### Aim of the exercise:
Retype each entry below exactly as it stands.

### Supplied entries:
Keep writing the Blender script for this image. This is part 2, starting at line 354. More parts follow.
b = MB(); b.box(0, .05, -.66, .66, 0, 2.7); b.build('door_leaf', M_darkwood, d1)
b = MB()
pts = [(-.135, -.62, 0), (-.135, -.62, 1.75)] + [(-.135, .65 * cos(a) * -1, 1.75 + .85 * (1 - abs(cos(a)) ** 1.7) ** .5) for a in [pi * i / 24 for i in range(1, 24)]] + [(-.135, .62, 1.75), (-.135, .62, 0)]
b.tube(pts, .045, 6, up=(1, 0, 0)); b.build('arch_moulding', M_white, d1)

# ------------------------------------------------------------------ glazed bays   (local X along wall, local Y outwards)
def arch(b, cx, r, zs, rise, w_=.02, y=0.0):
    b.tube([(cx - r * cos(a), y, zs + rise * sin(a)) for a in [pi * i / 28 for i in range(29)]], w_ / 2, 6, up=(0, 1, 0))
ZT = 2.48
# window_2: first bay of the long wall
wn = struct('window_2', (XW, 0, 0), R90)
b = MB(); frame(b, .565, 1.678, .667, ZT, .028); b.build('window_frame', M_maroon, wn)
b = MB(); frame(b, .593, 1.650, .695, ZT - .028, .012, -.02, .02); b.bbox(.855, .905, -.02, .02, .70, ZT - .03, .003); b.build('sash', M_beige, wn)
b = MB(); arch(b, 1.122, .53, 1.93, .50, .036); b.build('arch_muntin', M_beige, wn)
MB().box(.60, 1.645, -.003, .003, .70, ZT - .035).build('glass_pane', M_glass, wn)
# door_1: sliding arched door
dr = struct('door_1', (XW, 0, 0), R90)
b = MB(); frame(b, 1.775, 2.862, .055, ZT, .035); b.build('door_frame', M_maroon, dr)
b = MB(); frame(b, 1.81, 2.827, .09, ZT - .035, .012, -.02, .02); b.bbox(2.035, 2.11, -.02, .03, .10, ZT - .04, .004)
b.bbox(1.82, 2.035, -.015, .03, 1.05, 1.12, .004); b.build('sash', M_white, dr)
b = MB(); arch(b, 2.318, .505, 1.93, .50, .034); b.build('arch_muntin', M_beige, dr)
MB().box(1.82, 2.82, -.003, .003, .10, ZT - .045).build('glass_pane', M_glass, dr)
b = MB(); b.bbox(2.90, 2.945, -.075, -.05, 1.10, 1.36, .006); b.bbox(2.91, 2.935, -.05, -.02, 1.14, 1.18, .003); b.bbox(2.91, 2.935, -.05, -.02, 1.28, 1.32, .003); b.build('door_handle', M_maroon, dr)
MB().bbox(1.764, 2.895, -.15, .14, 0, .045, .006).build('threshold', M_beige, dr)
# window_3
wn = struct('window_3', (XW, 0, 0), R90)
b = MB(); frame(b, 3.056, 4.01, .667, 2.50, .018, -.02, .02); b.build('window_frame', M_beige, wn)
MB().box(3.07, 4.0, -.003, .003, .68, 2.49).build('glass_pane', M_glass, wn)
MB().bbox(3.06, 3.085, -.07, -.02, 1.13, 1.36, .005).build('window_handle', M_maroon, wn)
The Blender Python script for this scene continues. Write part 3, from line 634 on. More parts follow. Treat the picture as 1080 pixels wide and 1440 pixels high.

### The completed task:
Keep writing the Blender script for this image. This is part 2, starting at line 354. More parts follow.
b = MB(); b.box(0, .05, -.66, .66, 0, 2.7); b.build('door_leaf', M_darkwood, d1)
b = MB()
pts = [(-.135, -.62, 0), (-.135, -.62, 1.75)] + [(-.135, .65 * cos(a) * -1, 1.75 + .85 * (1 - abs(cos(a)) ** 1.7) ** .5) for a in [pi * i / 24 for i in range(1, 24)]] + [(-.135, .62, 1.75), (-.135, .62, 0)]
b.tube(pts, .045, 6, up=(1, 0, 0)); b.build('arch_moulding', M_white, d1)

# ------------------------------------------------------------------ glazed bays   (local X along wall, local Y outwards)
def arch(b, cx, r, zs, rise, w_=.02, y=0.0):
    b.tube([(cx - r * cos(a), y, zs + rise * sin(a)) for a in [pi * i / 28 for i in range(29)]], w_ / 2, 6, up=(0, 1, 0))
ZT = 2.48
# window_2: first bay of the long wall
wn = struct('window_2', (XW, 0, 0), R90)
b = MB(); frame(b, .565, 1.678, .667, ZT, .028); b.build('window_frame', M_maroon, wn)
b = MB(); frame(b, .593, 1.650, .695, ZT - .028, .012, -.02, .02); b.bbox(.855, .905, -.02, .02, .70, ZT - .03, .003); b.build('sash', M_beige, wn)
b = MB(); arch(b, 1.122, .53, 1.93, .50, .036); b.build('arch_muntin', M_beige, wn)
MB().box(.60, 1.645, -.003, .003, .70, ZT - .035).build('glass_pane', M_glass, wn)
# door_1: sliding arched door
dr = struct('door_1', (XW, 0, 0), R90)
b = MB(); frame(b, 1.775, 2.862, .055, ZT, .035); b.build('door_frame', M_maroon, dr)
b = MB(); frame(b, 1.81, 2.827, .09, ZT - .035, .012, -.02, .02); b.bbox(2.035, 2.11, -.02, .03, .10, ZT - .04, .004)
b.bbox(1.82, 2.035, -.015, .03, 1.05, 1.12, .004); b.build('sash', M_white, dr)
b = MB(); arch(b, 2.318, .505, 1.93, .50, .034); b.build('arch_muntin', M_beige, dr)
MB().box(1.82, 2.82, -.003, .003, .10, ZT - .045).build('glass_pane', M_glass, dr)
b = MB(); b.bbox(2.90, 2.945, -.075, -.05, 1.10, 1.36, .006); b.bbox(2.91, 2.935, -.05, -.02, 1.14, 1.18, .003); b.bbox(2.91, 2.935, -.05, -.02, 1.28, 1.32, .003); b.build('door_handle', M_maroon, dr)
MB().bbox(1.764, 2.895, -.15, .14, 0, .045, .006).build('threshold', M_beige, dr)
# window_3
wn = struct('window_3', (XW, 0, 0), R90)
b = MB(); frame(b, 3.056, 4.01, .667, 2.50, .018, -.02, .02); b.build('window_frame', M_beige, wn)
MB().box(3.07, 4.0, -.003, .003, .68, 2.49).build('glass_pane', M_glass, wn)
MB().bbox(3.06, 3.085, -.07, -.02, 1.13, 1.36, .005).build('window_handle', M_maroon, wn)
The Blender Python script for this scene continues. Write part 3, from line 634 on. More parts follow. Treat the picture as 1080 pixels wide and 1440 pixels high.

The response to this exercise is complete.